Task to complete — Please write out the complete listing that follows, exactly as it reads.

Data block —
---*---

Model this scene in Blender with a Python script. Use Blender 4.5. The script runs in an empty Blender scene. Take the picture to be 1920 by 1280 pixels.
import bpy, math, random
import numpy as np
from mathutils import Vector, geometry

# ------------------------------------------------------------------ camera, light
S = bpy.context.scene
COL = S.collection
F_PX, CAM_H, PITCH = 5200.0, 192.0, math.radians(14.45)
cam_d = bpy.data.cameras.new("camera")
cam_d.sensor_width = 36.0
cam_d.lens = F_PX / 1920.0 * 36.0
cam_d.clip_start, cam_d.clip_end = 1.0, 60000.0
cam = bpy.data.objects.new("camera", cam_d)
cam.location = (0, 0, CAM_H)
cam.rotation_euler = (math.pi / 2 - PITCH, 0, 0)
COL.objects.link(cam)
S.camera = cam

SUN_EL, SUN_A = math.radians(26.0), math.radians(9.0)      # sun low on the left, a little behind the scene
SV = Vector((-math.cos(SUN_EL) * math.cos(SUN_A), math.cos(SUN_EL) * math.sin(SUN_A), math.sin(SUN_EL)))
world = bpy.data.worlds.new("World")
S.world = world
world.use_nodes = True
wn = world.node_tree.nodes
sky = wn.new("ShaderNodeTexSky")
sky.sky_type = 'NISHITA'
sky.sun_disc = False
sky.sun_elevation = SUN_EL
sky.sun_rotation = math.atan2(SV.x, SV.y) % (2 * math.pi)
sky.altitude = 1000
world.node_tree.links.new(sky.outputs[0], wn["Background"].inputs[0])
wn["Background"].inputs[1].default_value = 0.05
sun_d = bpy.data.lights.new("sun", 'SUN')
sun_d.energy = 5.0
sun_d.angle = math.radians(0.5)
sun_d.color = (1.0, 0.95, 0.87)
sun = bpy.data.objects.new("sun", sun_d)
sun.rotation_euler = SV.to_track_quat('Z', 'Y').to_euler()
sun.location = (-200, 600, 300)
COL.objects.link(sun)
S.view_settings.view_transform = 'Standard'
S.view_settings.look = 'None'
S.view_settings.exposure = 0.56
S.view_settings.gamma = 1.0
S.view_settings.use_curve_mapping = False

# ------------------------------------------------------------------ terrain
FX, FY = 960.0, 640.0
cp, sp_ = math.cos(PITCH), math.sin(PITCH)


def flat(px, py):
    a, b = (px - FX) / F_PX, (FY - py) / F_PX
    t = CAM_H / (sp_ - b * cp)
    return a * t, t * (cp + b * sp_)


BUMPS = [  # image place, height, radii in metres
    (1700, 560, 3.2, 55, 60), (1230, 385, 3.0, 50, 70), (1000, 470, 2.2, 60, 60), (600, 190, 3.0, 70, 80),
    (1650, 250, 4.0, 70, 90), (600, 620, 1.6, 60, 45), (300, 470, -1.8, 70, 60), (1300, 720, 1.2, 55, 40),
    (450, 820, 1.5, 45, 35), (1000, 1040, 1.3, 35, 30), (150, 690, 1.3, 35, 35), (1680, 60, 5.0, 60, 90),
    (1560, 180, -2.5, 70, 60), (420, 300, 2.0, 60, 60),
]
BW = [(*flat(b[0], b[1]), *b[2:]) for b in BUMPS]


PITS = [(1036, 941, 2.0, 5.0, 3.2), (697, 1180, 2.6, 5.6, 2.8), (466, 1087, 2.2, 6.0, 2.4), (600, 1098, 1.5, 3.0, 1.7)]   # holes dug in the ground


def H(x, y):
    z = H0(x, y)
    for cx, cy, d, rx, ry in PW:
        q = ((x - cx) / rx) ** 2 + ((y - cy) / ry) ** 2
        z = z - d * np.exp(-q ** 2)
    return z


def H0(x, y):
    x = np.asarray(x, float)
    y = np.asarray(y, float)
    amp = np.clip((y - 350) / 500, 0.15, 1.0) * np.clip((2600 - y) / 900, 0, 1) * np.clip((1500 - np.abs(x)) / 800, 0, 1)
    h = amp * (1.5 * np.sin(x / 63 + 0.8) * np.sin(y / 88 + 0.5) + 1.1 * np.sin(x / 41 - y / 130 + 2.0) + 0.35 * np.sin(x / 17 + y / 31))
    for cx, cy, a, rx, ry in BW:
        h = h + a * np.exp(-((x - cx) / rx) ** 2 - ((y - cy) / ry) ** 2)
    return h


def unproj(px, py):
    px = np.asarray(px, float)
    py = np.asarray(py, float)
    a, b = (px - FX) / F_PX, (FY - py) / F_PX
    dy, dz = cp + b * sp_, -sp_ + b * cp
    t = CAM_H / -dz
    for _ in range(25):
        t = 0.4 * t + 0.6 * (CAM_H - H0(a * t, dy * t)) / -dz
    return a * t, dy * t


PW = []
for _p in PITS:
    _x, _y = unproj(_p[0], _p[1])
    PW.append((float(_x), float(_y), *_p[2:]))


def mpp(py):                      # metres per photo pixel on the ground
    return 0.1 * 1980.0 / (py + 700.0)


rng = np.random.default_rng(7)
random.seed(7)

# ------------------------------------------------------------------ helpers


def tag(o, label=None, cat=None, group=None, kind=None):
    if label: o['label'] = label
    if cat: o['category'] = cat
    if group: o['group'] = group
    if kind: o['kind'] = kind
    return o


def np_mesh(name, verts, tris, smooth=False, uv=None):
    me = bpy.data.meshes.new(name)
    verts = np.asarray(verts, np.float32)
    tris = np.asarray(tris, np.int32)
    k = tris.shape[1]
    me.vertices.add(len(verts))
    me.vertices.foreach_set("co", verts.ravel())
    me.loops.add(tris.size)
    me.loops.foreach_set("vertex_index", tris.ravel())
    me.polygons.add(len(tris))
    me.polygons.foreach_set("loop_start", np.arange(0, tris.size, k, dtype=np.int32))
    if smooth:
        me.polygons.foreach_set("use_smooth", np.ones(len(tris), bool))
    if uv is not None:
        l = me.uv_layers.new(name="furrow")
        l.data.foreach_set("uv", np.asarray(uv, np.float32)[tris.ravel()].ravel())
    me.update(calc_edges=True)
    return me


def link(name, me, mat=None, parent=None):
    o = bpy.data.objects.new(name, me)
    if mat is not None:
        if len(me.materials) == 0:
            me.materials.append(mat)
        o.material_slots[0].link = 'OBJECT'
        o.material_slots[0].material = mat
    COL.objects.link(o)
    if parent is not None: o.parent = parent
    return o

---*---

Result of this exercise —
Model this scene in Blender with a Python script. Use Blender 4.5. The script runs in an empty Blender scene. Take the picture to be 1920 by 1280 pixels.
import bpy, math, random
import numpy as np
from mathutils import Vector, geometry

# ------------------------------------------------------------------ camera, light
S = bpy.context.scene
COL = S.collection
F_PX, CAM_H, PITCH = 5200.0, 192.0, math.radians(14.45)
cam_d = bpy.data.cameras.new("camera")
cam_d.sensor_width = 36.0
cam_d.lens = F_PX / 1920.0 * 36.0
cam_d.clip_start, cam_d.clip_end = 1.0, 60000.0
cam = bpy.data.objects.new("camera", cam_d)
cam.location = (0, 0, CAM_H)
cam.rotation_euler = (math.pi / 2 - PITCH, 0, 0)
COL.objects.link(cam)
S.camera = cam

SUN_EL, SUN_A = math.radians(26.0), math.radians(9.0)      # sun low on the left, a little behind the scene
SV = Vector((-math.cos(SUN_EL) * math.cos(SUN_A), math.cos(SUN_EL) * math.sin(SUN_A), math.sin(SUN_EL)))
world = bpy.data.worlds.new("World")
S.world = world
world.use_nodes = True
wn = world.node_tree.nodes
sky = wn.new("ShaderNodeTexSky")
sky.sky_type = 'NISHITA'
sky.sun_disc = False
sky.sun_elevation = SUN_EL
sky.sun_rotation = math.atan2(SV.x, SV.y) % (2 * math.pi)
sky.altitude = 1000
world.node_tree.links.new(sky.outputs[0], wn["Background"].inputs[0])
wn["Background"].inputs[1].default_value = 0.05
sun_d = bpy.data.lights.new("sun", 'SUN')
sun_d.energy = 5.0
sun_d.angle = math.radians(0.5)
sun_d.color = (1.0, 0.95, 0.87)
sun = bpy.data.objects.new("sun", sun_d)
sun.rotation_euler = SV.to_track_quat('Z', 'Y').to_euler()
sun.location = (-200, 600, 300)
COL.objects.link(sun)
S.view_settings.view_transform = 'Standard'
S.view_settings.look = 'None'
S.view_settings.exposure = 0.56
S.view_settings.gamma = 1.0
S.view_settings.use_curve_mapping = False

# ------------------------------------------------------------------ terrain
FX, FY = 960.0, 640.0
cp, sp_ = math.cos(PITCH), math.sin(PITCH)


def flat(px, py):
    a, b = (px - FX) / F_PX, (FY - py) / F_PX
    t = CAM_H / (sp_ - b * cp)
    return a * t, t * (cp + b * sp_)


BUMPS = [  # image place, height, radii in metres
    (1700, 560, 3.2, 55, 60), (1230, 385, 3.0, 50, 70), (1000, 470, 2.2, 60, 60), (600, 190, 3.0, 70, 80),
    (1650, 250, 4.0, 70, 90), (600, 620, 1.6, 60, 45), (300, 470, -1.8, 70, 60), (1300, 720, 1.2, 55, 40),
    (450, 820, 1.5, 45, 35), (1000, 1040, 1.3, 35, 30), (150, 690, 1.3, 35, 35), (1680, 60, 5.0, 60, 90),
    (1560, 180, -2.5, 70, 60), (420, 300, 2.0, 60, 60),
]
BW = [(*flat(b[0], b[1]), *b[2:]) for b in BUMPS]


PITS = [(1036, 941, 2.0, 5.0, 3.2), (697, 1180, 2.6, 5.6, 2.8), (466, 1087, 2.2, 6.0, 2.4), (600, 1098, 1.5, 3.0, 1.7)]   # holes dug in the ground


def H(x, y):
    z = H0(x, y)
    for cx, cy, d, rx, ry in PW:
        q = ((x - cx) / rx) ** 2 + ((y - cy) / ry) ** 2
        z = z - d * np.exp(-q ** 2)
    return z


def H0(x, y):
    x = np.asarray(x, float)
    y = np.asarray(y, float)
    amp = np.clip((y - 350) / 500, 0.15, 1.0) * np.clip((2600 - y) / 900, 0, 1) * np.clip((1500 - np.abs(x)) / 800, 0, 1)
    h = amp * (1.5 * np.sin(x / 63 + 0.8) * np.sin(y / 88 + 0.5) + 1.1 * np.sin(x / 41 - y / 130 + 2.0) + 0.35 * np.sin(x / 17 + y / 31))
    for cx, cy, a, rx, ry in BW:
        h = h + a * np.exp(-((x - cx) / rx) ** 2 - ((y - cy) / ry) ** 2)
    return h


def unproj(px, py):
    px = np.asarray(px, float)
    py = np.asarray(py, float)
    a, b = (px - FX) / F_PX, (FY - py) / F_PX
    dy, dz = cp + b * sp_, -sp_ + b * cp
    t = CAM_H / -dz
    for _ in range(25):
        t = 0.4 * t + 0.6 * (CAM_H - H0(a * t, dy * t)) / -dz
    return a * t, dy * t


PW = []
for _p in PITS:
    _x, _y = unproj(_p[0], _p[1])
    PW.append((float(_x), float(_y), *_p[2:]))


def mpp(py):                      # metres per photo pixel on the ground
    return 0.1 * 1980.0 / (py + 700.0)


rng = np.random.default_rng(7)
random.seed(7)

# ------------------------------------------------------------------ helpers


def tag(o, label=None, cat=None, group=None, kind=None):
    if label: o['label'] = label
    if cat: o['category'] = cat
    if group: o['group'] = group
    if kind: o['kind'] = kind
    return o


def np_mesh(name, verts, tris, smooth=False, uv=None):
    me = bpy.data.meshes.new(name)
    verts = np.asarray(verts, np.float32)
    tris = np.asarray(tris, np.int32)
    k = tris.shape[1]
    me.vertices.add(len(verts))
    me.vertices.foreach_set("co", verts.ravel())
    me.loops.add(tris.size)
    me.loops.foreach_set("vertex_index", tris.ravel())
    me.polygons.add(len(tris))
    me.polygons.foreach_set("loop_start", np.arange(0, tris.size, k, dtype=np.int32))
    if smooth:
        me.polygons.foreach_set("use_smooth", np.ones(len(tris), bool))
    if uv is not None:
        l = me.uv_layers.new(name="furrow")
        l.data.foreach_set("uv", np.asarray(uv, np.float32)[tris.ravel()].ravel())
    me.update(calc_edges=True)
    return me


def link(name, me, mat=None, parent=None):
    o = bpy.data.objects.new(name, me)
    if mat is not None:
        if len(me.materials) == 0:
            me.materials.append(mat)
        o.material_slots[0].link = 'OBJECT'
        o.material_slots[0].material = mat
    COL.objects.link(o)
    if parent is not None: o.parent = parent
    return o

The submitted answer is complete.